ABSTRACT

Introduction Non-democratic regimes often – but not always – seek to institutionalize their political domination and immunity through the enactment of a specifically designed constitutional document (Ginsburg and Simpser 2014). Military regimes, in particular, can use constitutional texts to strengthen the foundations of the political intervention of the armed forces (Feit 1972; Finer 1975; Stepan 1988). Likewise, when military juntas ultimately set in motion a transition from direct military rule to a civilian one, the armed forces are often tempted to control the constitution-drafting process and secure key legal prerogatives for the military institution under a new hybrid “post-junta” regime (Barros 2002, Croissant and Kamerling 2013; Chambers 2014; Negretto 2014). Myanmar2 offers a case of a dominant military institution using a constitutional drafting process and a new supreme law for its own corporate interests. Indeed, the constitution adopted in 2008 confers high levels of policy prerogatives upon the Burmese armed forces – or Tatmadaw – and embeds “praetorianism”3 in Myanmar’s polity in a way that the country’s two previous post-independence constitutions had not.

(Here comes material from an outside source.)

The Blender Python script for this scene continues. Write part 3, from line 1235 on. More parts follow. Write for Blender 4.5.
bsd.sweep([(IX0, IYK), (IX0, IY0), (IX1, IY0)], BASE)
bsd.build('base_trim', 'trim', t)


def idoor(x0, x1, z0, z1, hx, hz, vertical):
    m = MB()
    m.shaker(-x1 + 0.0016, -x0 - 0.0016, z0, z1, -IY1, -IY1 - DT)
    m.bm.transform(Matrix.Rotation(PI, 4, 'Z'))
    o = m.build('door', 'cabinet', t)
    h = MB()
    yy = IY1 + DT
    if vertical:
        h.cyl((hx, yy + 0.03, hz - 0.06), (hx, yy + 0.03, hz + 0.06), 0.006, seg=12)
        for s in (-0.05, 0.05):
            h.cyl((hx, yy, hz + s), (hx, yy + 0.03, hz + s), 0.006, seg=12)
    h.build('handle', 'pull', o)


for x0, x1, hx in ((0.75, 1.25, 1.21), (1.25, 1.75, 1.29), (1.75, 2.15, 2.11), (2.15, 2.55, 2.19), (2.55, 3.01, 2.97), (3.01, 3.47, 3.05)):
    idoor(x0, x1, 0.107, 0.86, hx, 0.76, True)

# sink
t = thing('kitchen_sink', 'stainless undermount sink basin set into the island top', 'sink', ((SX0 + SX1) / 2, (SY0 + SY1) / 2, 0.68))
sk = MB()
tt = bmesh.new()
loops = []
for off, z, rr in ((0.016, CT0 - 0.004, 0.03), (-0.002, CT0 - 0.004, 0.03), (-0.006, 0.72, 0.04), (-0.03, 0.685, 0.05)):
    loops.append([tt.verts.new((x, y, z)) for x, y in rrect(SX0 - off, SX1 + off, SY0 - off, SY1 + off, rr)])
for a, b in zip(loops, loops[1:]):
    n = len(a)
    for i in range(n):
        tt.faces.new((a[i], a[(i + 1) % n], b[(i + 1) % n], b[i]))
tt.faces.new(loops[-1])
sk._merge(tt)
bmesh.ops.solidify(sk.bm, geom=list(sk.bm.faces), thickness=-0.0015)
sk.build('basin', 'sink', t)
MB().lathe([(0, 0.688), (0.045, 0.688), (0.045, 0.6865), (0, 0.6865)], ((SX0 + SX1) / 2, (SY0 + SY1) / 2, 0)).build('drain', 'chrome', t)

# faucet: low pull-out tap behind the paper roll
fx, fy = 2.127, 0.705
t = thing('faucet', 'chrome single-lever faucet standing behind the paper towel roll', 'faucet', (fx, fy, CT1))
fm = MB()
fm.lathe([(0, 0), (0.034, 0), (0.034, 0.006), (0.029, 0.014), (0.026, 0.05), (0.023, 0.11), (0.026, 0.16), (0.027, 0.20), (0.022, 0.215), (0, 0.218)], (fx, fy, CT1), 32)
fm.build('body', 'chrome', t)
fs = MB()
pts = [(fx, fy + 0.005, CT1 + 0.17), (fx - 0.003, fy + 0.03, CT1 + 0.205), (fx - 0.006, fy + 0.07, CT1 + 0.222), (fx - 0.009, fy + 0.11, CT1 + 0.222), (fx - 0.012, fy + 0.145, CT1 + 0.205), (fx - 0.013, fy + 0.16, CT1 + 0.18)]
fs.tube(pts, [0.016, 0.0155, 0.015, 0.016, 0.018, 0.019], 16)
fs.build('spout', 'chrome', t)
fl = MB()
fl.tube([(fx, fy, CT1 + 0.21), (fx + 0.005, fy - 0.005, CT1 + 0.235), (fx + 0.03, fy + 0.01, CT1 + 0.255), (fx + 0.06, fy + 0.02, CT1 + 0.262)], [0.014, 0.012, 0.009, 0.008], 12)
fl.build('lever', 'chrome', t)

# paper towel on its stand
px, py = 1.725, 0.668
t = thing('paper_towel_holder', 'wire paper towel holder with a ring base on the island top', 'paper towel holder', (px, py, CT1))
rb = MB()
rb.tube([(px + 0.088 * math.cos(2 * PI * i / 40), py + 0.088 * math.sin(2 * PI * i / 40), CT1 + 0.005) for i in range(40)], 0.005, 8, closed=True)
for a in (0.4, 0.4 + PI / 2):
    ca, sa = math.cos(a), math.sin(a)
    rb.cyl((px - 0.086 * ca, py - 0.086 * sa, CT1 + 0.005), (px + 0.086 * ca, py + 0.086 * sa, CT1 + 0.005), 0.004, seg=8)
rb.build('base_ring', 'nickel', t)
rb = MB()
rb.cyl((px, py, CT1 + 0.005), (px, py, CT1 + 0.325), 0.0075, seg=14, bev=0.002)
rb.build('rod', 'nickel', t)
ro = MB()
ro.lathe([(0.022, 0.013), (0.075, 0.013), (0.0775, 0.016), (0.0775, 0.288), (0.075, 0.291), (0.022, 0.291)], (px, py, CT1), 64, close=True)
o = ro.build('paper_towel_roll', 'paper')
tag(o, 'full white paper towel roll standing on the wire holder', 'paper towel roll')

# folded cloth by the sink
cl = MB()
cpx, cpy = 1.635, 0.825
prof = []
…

Since it won its freedom from the British in 1948, Myanmar has produced three constitutions. The first postcolonial constitutional text was adopted in 1947, but its provisions were suspended after the coup d’état staged by General Ne Win in March 1962. A second constitution drafted by Ne Win’s military administration was passed in 1974, but was abrogated in September 1988 following a further coup d’état orchestrated by the Tatmadaw leadership. The third and latest constitutional document was promulgated in 2008 after a controversial drafting process that lasted 15 years. All three constitutional texts which Myanmar adopted in 1947, 1974, and 2008 were quite different in content and spirit. They were framed in different political contexts and under the supervision of different leaderships with divergent political agendas. Above all, they made very different references (if at all) to the role of the Tatmadaw as a major state institution and potential policy-maker. The texts adopted in 1947 and 1974 indeed aimed to neither entrench military rule nor institutionalize the political intervention of the armed forces. This chapter seeks to understand how and why the Tatmadaw has chosen to formulate its own constitutional vision in the early 1990s and thereafter establish

a legal political system, which I define as “constitutional praetorianism.” Drawing on the extant literature on postcolonial Myanmar politics, this chapter first provides a comparative overview of the first two postcolonial constitutions of the country and examines why both documents bestowed a marginal role upon the Burmese military. The study then focuses on the country’s third constitution, which was adopted following a controversial referendum in 2008. It argues that the constitutional text embeds and institutionalizes praetorianism. As the literature on civil-military relations demonstrates, there are different levels of political intervention by the armed forces: they range from direct military rule to hybrid systems led by civilians, but in which the armed forces remain a powerful lobby (Egreteau and Jagan 2013; Bünte 2014). Building on this scholarship as well as on a series of interviews with Burmese parliamentarians and party leaders carried out in both Yangon and Naypyitaw (2013-2014), this chapter argues that the 2008 constitution serves three clear purposes for the Burmese armed forces. First, it manifests the Tatmadaw’s view of itself as a legitimate political and policy-making state actor following 60 years of regular and pervasive intrusion into Burmese postcolonial politics and public affairs. Second, it provides the military with legal instruments for a long-term policy intervention and influence. Third, it offers the armed forces and their personnel a form of self-insurance protecting soldiers from any form of prosecution and securing a much sought-after immunity for the leaders of the 1988 coup d’état. As long as this unhealthy policy influence of the army institution prevails, constitutionalism will not emerge in Myanmar. A thorough revision of the 2008 constitution remains highly unlikely. Despite the formation of a joint parliamentary committee tasked specifically to propose potential amendments, the first-ever attempt at reviewing the constitutional text was vetoed by the militaryappointed representatives in June 2015. Given the country’s historical and political legacies of military intervention, ethnic separatist insurgency, and political instability, I conclude this chapter with the bleak prospects for swift constitutional reform unless the Tatmadaw decides otherwise.